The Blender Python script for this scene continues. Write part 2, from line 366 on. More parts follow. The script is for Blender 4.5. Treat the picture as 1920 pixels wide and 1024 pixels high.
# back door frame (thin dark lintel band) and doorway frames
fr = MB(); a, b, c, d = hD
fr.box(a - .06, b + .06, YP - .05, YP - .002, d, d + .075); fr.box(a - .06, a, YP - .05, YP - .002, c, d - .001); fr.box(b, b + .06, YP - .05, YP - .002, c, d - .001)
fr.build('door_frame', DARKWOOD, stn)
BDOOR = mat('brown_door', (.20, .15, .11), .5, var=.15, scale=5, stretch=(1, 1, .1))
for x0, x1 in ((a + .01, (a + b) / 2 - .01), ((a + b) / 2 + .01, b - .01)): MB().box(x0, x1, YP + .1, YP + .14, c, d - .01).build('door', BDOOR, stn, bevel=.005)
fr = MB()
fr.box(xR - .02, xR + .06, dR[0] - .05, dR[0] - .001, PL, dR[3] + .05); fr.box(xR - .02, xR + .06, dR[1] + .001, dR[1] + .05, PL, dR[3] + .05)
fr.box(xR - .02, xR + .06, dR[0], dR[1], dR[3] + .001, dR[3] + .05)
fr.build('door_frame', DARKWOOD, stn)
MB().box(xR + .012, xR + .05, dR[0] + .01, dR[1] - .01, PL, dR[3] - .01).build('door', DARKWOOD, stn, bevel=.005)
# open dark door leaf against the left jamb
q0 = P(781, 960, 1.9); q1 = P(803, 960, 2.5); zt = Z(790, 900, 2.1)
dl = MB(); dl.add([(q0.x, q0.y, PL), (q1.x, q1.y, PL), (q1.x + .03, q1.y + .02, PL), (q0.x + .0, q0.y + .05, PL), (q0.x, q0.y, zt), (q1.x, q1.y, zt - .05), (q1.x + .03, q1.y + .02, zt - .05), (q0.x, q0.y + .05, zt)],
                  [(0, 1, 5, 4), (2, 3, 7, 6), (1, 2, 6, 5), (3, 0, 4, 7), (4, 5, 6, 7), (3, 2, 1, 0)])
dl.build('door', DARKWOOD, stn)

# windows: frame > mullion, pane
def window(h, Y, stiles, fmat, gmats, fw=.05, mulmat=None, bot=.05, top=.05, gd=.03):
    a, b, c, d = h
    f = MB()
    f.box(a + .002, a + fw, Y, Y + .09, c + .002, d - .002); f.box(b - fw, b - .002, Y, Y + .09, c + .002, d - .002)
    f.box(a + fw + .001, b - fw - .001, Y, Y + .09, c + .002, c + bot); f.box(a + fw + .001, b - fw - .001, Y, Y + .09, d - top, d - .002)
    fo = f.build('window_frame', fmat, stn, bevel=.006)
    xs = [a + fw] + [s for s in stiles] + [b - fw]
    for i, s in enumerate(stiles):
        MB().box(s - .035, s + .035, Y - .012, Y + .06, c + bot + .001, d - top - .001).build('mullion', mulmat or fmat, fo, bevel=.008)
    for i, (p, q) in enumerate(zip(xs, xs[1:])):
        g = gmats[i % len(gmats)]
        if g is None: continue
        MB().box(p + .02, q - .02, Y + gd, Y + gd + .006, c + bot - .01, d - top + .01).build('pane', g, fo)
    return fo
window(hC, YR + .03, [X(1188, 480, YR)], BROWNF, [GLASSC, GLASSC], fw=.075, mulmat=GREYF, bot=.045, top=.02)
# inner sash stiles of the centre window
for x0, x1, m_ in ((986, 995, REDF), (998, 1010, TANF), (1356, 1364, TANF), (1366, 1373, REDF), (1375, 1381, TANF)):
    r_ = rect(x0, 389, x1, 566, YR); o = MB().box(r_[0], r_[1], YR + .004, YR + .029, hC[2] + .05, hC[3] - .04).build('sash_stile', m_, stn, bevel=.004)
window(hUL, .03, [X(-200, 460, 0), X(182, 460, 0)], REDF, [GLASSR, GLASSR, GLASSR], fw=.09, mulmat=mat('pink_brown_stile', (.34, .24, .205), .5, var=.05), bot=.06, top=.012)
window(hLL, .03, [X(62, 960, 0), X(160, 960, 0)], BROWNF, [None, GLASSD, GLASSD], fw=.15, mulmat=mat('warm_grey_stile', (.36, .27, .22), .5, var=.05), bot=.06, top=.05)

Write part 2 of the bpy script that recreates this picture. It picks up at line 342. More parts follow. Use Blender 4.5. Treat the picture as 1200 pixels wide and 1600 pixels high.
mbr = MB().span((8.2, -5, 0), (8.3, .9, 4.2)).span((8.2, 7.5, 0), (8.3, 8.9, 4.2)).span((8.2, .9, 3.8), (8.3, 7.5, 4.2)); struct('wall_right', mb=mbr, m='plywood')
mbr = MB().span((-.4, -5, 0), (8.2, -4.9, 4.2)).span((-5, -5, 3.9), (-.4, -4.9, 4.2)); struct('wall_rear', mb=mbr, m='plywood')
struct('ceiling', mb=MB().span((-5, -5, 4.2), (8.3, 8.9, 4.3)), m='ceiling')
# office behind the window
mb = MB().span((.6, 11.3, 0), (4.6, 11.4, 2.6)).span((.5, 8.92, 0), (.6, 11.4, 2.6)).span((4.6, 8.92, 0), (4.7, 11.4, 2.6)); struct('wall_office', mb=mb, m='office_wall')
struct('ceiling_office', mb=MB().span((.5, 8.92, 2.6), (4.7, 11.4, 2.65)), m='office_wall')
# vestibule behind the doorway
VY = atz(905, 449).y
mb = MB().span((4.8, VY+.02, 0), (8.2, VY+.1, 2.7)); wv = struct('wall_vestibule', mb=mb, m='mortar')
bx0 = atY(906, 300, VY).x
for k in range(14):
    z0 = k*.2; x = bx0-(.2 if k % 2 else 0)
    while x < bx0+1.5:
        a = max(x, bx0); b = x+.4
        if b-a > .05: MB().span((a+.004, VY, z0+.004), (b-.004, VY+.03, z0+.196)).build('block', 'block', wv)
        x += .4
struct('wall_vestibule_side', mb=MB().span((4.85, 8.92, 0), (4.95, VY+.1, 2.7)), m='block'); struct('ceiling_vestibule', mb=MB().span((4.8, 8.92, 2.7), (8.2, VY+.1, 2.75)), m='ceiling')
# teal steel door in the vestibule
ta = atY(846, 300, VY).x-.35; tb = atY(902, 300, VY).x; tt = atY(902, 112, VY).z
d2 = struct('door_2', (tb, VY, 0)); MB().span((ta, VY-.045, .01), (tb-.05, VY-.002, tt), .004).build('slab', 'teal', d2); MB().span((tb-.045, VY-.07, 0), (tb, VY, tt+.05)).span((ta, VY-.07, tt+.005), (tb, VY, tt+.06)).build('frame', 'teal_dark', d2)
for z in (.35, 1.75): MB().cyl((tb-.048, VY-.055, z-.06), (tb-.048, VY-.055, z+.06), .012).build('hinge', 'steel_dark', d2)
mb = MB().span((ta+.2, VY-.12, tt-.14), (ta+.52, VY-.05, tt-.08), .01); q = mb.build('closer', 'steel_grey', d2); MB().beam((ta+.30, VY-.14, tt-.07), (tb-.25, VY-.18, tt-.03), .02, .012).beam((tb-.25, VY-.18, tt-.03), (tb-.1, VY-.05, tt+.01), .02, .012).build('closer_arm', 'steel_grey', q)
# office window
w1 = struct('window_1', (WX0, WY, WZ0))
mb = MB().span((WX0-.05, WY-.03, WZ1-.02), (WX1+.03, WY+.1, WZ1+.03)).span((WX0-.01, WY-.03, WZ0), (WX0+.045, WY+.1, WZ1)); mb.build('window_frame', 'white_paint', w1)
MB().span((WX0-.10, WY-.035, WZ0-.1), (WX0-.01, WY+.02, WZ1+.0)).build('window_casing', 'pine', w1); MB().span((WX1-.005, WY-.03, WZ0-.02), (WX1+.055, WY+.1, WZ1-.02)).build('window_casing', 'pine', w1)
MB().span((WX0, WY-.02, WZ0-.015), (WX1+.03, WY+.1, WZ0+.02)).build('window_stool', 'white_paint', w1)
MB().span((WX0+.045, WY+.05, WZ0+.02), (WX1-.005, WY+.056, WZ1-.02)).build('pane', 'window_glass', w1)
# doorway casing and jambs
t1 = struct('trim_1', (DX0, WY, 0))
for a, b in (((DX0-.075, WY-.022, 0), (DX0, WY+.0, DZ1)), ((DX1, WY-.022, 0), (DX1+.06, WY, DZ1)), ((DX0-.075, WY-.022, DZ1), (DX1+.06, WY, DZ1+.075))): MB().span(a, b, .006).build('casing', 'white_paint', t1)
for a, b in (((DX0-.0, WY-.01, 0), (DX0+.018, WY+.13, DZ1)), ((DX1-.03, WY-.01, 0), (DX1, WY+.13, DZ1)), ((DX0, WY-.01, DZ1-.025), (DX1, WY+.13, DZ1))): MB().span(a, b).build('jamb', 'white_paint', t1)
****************
*TASK DESCRIPTION*:
Copy every line of the material in which the word "high" occurs.

*ANSWER*:
The Blender Python script for this scene continues. Write part 2, from line 366 on. More parts follow. The script is for Blender 4.5. Treat the picture as 1920 pixels wide and 1024 pixels high.
Write part 2 of the bpy script that recreates this picture. It picks up at line 342. More parts follow. Use Blender 4.5. Treat the picture as 1200 pixels wide and 1600 pixels high.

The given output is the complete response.